# [Exercise prompt]
Print the material below exactly as it stands, please, from its first line to the line holding "CAM_H, CS, CC = 1.3, 0.34855, 0.93729", with no pictures.

# [Supplied material]
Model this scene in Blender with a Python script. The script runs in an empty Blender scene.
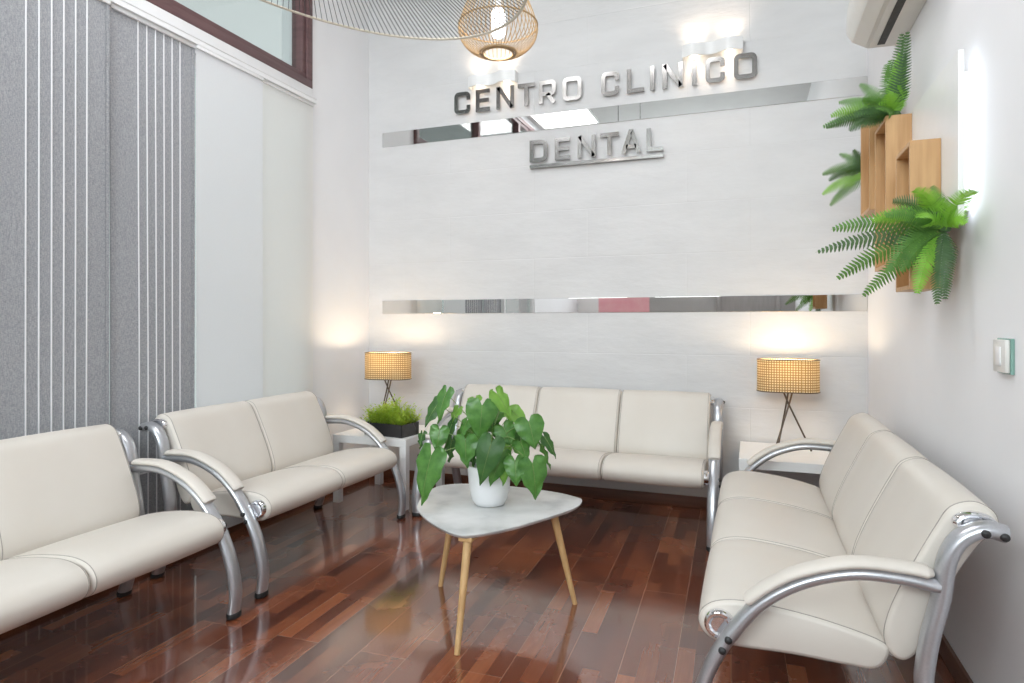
import bpy, bmesh, math, random
from mathutils import Vector, Matrix, noise
PI = math.pi
C = bpy.context.scene.collection
SC = bpy.context.scene
rnd = random.Random(7)

# ------------------------------------------------------------------ room numbers (metres)
XR, XL, YB, YF, ZC = 0.71, -3.02, 4.65, -2.4, 4.25
CAM_H, CS, CC = 1.3, 0.34855, 0.93729

# ------------------------------------------------------------------ materials
def mat(name, col, rough=0.5, metal=0.0, emit=None, estr=0.0, trans=0.0, spec=None, coat=0.0, sheen=0.0):
    m = bpy.data.materials.new(name); m.use_nodes = True
    b = m.node_tree.nodes['Principled BSDF']
    b.inputs['Base Color'].default_value = (*col, 1)
    b.inputs['Roughness'].default_value = rough
    b.inputs['Metallic'].default_value = metal
    if emit: b.inputs['Emission Color'].default_value = (*emit, 1); b.inputs['Emission Strength'].default_value = estr
    b.inputs['Transmission Weight'].default_value = trans
    if spec is not None: b.inputs['Specular IOR Level'].default_value = spec
    b.inputs['Coat Weight'].default_value = coat
    b.inputs['Sheen Weight'].default_value = sheen
    return m
def nd(m, t, **kw):
    n = m.node_tree.nodes.new(t)
    for k, v in kw.items():
        if k in n.inputs: n.inputs[k].default_value = v
        else: setattr(n, k, v)
    return n
def lk(m, a, b): m.node_tree.links.new(a, b)
def bsdf(m): return m.node_tree.nodes['Principled BSDF']
def coords(m, kind='Object', scale=(1,1,1), rot=(0,0,0)):
    tc = nd(m, 'ShaderNodeTexCoord'); mp = nd(m, 'ShaderNodeMapping')
    mp.inputs['Scale'].default_value = scale; mp.inputs['Rotation'].default_value = rot
    lk(m, tc.outputs[kind], mp.inputs['Vector']); return mp.outputs['Vector']
def ramp(m, fac, stops):
    r = nd(m, 'ShaderNodeValToRGB'); e = r.color_ramp.elements
    while len(e) < len(stops): e.new(0.5)
    for q, (p, c) in zip(e, stops): q.position = p; q.color = (*c, 1)
    lk(m, fac, r.inputs['Fac']); return r.outputs['Color']
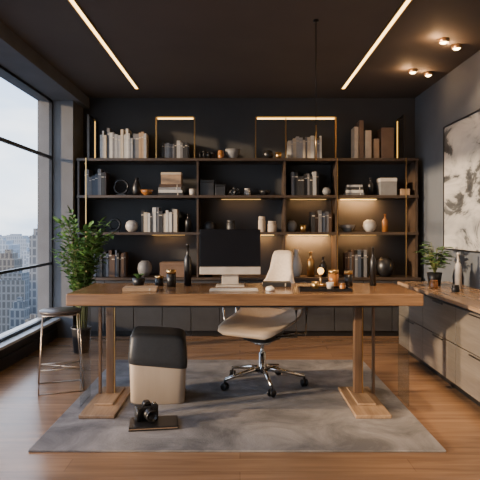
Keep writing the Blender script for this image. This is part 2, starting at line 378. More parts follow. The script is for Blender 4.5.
vase("bowl",P_bowl(0.085,0.11),grey,(-0.08,Y,A),"grey ceramic bowl on the top shelf","bowl")
vase("vase",P_round(0.06,0.1),black,(0.31,Y-0.02,A),"rounded black stone vase on the top shelf","vase")
vase("cup",P_cup(0.035,0.07),brass,(0.42,Y-0.05,A),"small brass cup on the top shelf","cup")
def camera_thing(loc, s, rotz, label):
    e = empty("camera", loc, rotz, label, "camera")
    bm = BM(); loft(bm,[(0,0.066*s,0.028*s,0,0),(0.004*s,0.07*s,0.031*s,0,0),(0.075*s,0.07*s,0.031*s,0,0),(0.083*s,0.064*s,0.026*s,0,0)],n=5); obj("body", bm, mat("camera_black",(0.015,0.015,0.016),0.5,bump=0.2,scale=200), parent=e)
    bm = BM(); loft(bm,[(0.083*s,0.028*s,0.026*s,0,0),(0.1*s,0.022*s,0.022*s,0,0),(0.108*s,0.016*s,0.018*s,0,0)],n=4); obj("viewfinder", bm, black, parent=e)
    bm = BM(); lathe(bm,[(0,0),(0.036*s,0),(0.036*s,0.03*s),(0.031*s,0.034*s),(0.031*s,0.05*s),(0.034*s,0.053*s),(0.034*s,0.075*s),(0.027*s,0.075*s),(0.024*s,0.06*s),(0,0.064*s)])
    obj("lens", bm, black, parent=e, loc=(0.006*s,-0.031*s,0.042*s), rot=(math.radians(90),0,0))
    bm = BM(); loft(bm,[(0.006*s,0.016*s,0.016*s,0,0),(0.08*s,0.015*s,0.014*s,0,0)],n=3); obj("grip", bm, black, parent=e, loc=(-0.056*s,-0.034*s,0))
    bm = BM(); lathe(bm,[(0,0),(0.012*s,0),(0.012*s,0.009*s),(0,0.009*s)]); obj("dial", bm, chrome, parent=e, loc=(0.048*s,0,0.083*s))
    return e
camera_thing((-0.39,Y-0.03,A+0.001),0.85,0.2,"small black camera on the top shelf")
camera_thing((-0.055,Y-0.05,B_+0.001),0.8,-0.3,"small black camera on the second shelf")
def case(name,x,y,z,w,d,h,m,label,cat,lid=None):
    e = empty(name,(x,y,z+0.001),label=label,cat=cat)
    bm = BM(); box(bm,-w/2,w/2,-d/2,d/2,0,h*0.8); obj("body", bm, m, parent=e, bevel=0.003)
    bm = BM(); box(bm,-w/2-0.002,w/2+0.002,-d/2-0.002,d/2+0.002,h*0.8,h); obj("lid", bm, lid or m, parent=e, bevel=0.003)
kraft = mat("kraft_board",(0.30,0.20,0.125),0.7); kraft2 = mat("brown_board",(0.15,0.09,0.058),0.7); beige = mat("beige_linen",(0.44,0.36,0.275),0.8)
def panel(x,z,w,h,m,label,d=0.18,y=6.2): bx("box_file", (-w/2,w/2,-d/2,d/2,0,h), m, loc=(x,y,z+0.001), bevel=0.003, label=label, cat="box file")
panel(1.27,A,0.045,0.35,beige,"cream box file standing on the top shelf")
panel(1.325,A,0.05,0.42,kraft2,"tall brown box file on the top shelf")
panel(1.40,A,0.07,0.31,beige,"beige linen box file on the top shelf")
panel(1.49,A,0.06,0.22,kraft,"short tan box file on the top shelf")
panel(1.61,A,0.14,0.34,kraft2,"wide brown box file on the top shelf")
case("storage_box",-0.75,6.17,zt,0.22,0.15,0.13,kraft,"tan lidded box on a stack of books","box",beige)
case("storage_box",-0.36,Y,B_,0.15,0.16,0.17,charcoal,"dark lidded box on the second shelf","box",black)
case("storage_box",-0.215,Y,B_,0.11,0.16,0.12,charcoal,"small dark lidded box on the second shelf","box",black)
case("storage_box",1.62,Y,B_,0.18,0.16,0.19,grey,"grey lidded box on the second shelf","box",white)
case("storage_box",1.80,Y-0.04,B_,0.10,0.10,0.07,kraft,"small tan box on the second shelf","box")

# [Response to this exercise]
Model this scene in Blender with a Python script. The script runs in an empty Blender scene.
import bpy, bmesh, math, random
from mathutils import Vector, Matrix, noise
PI = math.pi
C = bpy.context.scene.collection
SC = bpy.context.scene
rnd = random.Random(7)

# ------------------------------------------------------------------ room numbers (metres)
XR, XL, YB, YF, ZC = 0.71, -3.02, 4.65, -2.4, 4.25
CAM_H, CS, CC = 1.3, 0.34855, 0.93729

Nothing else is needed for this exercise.